• **Requirement**
Repeat everything from the line holding "tr = np.clip((zz-.93)/.05, 0, 1)*.8;" to the line holding "cols = np.stack([paint, tr, dark], -1).reshape(-1, 3)", inclusive, exactly. Leave out the rest.

• **Data segment**
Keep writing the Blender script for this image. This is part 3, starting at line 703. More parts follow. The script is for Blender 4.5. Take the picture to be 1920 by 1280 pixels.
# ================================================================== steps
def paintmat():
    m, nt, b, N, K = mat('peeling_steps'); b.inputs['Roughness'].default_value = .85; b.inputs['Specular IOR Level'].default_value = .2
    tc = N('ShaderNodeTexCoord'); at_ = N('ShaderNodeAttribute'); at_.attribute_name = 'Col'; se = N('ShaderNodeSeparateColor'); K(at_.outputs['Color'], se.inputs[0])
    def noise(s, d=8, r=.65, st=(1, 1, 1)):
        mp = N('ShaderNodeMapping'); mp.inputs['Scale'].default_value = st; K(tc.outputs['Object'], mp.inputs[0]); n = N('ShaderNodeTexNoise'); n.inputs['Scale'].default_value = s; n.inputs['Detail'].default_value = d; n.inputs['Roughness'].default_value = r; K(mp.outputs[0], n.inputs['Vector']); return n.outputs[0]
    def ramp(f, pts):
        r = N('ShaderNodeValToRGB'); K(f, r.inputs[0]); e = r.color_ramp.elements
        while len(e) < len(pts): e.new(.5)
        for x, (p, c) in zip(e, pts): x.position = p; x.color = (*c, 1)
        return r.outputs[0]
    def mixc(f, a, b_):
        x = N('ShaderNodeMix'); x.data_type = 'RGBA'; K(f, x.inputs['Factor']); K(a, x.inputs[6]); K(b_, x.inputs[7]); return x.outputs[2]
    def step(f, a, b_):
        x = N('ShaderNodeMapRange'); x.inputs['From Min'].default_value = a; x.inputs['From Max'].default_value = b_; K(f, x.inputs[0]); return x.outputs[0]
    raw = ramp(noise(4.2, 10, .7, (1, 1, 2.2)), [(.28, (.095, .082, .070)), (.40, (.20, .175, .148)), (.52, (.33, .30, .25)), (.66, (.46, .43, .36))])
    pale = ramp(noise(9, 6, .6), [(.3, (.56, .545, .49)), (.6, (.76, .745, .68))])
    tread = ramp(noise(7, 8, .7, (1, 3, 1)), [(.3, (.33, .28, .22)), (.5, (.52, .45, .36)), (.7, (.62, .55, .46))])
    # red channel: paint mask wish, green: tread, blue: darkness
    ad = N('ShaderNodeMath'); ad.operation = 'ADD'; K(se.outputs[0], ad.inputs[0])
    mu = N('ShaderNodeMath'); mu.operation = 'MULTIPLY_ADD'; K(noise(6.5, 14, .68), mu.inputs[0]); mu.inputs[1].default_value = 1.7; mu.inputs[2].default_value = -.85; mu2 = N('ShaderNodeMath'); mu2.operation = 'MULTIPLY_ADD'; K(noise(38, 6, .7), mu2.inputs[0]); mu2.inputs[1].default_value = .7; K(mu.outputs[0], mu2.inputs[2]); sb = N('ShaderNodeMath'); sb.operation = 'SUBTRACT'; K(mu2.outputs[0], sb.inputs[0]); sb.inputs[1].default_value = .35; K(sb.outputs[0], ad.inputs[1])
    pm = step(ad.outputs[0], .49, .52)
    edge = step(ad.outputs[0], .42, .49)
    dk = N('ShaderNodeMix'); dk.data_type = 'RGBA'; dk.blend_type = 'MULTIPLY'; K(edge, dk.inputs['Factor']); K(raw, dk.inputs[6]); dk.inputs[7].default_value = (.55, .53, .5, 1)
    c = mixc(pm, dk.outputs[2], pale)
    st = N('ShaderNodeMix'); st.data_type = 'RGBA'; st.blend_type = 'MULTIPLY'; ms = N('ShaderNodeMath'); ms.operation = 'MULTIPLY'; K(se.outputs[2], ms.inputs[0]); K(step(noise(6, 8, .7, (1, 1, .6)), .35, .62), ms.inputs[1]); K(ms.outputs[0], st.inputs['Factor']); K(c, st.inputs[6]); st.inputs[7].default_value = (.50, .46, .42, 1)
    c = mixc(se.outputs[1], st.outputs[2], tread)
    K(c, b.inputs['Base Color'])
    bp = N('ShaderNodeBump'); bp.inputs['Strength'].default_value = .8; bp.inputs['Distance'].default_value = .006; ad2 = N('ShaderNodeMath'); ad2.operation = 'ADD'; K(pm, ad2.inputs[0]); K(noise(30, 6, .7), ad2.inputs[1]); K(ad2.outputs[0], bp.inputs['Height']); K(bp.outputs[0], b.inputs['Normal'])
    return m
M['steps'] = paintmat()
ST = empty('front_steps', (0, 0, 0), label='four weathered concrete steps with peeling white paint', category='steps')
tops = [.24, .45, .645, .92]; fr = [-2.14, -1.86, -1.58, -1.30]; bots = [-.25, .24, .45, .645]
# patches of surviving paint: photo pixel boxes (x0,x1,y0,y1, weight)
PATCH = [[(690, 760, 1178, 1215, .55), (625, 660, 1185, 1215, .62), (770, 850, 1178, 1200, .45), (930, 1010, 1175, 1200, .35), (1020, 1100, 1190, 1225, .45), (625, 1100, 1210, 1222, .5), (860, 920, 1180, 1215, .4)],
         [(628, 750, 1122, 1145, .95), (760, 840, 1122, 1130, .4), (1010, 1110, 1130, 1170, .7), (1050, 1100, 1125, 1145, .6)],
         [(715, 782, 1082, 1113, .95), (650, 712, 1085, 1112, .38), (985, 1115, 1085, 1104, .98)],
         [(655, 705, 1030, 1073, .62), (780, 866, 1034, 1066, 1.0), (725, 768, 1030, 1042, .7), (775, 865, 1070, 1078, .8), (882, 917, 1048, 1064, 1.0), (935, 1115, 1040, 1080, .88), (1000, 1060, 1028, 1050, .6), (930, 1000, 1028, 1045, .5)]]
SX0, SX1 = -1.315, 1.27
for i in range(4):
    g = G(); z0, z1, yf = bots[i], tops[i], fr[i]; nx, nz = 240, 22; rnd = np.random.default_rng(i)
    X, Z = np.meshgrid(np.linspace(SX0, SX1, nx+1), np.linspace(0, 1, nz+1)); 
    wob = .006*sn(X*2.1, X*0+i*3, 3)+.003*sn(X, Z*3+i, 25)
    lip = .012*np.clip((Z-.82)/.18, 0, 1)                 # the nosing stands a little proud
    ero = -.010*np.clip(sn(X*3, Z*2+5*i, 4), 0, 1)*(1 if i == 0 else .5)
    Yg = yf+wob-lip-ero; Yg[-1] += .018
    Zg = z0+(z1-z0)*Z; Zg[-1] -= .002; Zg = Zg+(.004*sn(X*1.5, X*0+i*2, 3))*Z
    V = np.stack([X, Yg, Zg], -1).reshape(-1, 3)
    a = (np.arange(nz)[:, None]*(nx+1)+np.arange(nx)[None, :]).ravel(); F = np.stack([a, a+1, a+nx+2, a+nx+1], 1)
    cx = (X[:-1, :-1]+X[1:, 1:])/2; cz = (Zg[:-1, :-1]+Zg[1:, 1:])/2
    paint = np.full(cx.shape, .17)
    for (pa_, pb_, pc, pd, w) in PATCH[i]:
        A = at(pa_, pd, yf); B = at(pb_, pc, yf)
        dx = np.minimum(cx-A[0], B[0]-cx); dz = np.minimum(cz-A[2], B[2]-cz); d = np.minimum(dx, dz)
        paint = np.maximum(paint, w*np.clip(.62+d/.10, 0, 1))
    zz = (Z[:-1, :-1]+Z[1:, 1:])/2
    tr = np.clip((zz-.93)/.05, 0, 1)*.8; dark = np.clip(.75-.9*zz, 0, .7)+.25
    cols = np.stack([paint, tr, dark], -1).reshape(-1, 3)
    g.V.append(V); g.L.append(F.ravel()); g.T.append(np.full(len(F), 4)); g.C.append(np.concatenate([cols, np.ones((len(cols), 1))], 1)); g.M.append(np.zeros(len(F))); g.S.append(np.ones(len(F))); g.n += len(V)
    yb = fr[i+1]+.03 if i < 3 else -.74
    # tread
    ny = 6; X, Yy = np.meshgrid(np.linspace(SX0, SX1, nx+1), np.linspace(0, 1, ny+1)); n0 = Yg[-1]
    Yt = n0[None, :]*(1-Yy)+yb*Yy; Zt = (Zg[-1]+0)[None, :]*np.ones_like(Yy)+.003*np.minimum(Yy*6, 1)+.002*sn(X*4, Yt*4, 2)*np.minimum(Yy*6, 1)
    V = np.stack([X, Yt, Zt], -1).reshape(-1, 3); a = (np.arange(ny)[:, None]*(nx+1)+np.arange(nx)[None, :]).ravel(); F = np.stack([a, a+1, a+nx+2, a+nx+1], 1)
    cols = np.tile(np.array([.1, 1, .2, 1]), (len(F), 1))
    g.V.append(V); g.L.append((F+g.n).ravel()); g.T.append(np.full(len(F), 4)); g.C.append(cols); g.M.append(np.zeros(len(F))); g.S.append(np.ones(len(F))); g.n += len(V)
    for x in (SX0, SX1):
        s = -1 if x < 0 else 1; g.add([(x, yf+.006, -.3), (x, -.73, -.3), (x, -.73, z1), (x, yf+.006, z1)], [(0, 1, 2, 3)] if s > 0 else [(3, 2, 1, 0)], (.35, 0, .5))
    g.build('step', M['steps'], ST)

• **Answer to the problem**
    tr = np.clip((zz-.93)/.05, 0, 1)*.8; dark = np.clip(.75-.9*zz, 0, .7)+.25
    cols = np.stack([paint, tr, dark], -1).reshape(-1, 3)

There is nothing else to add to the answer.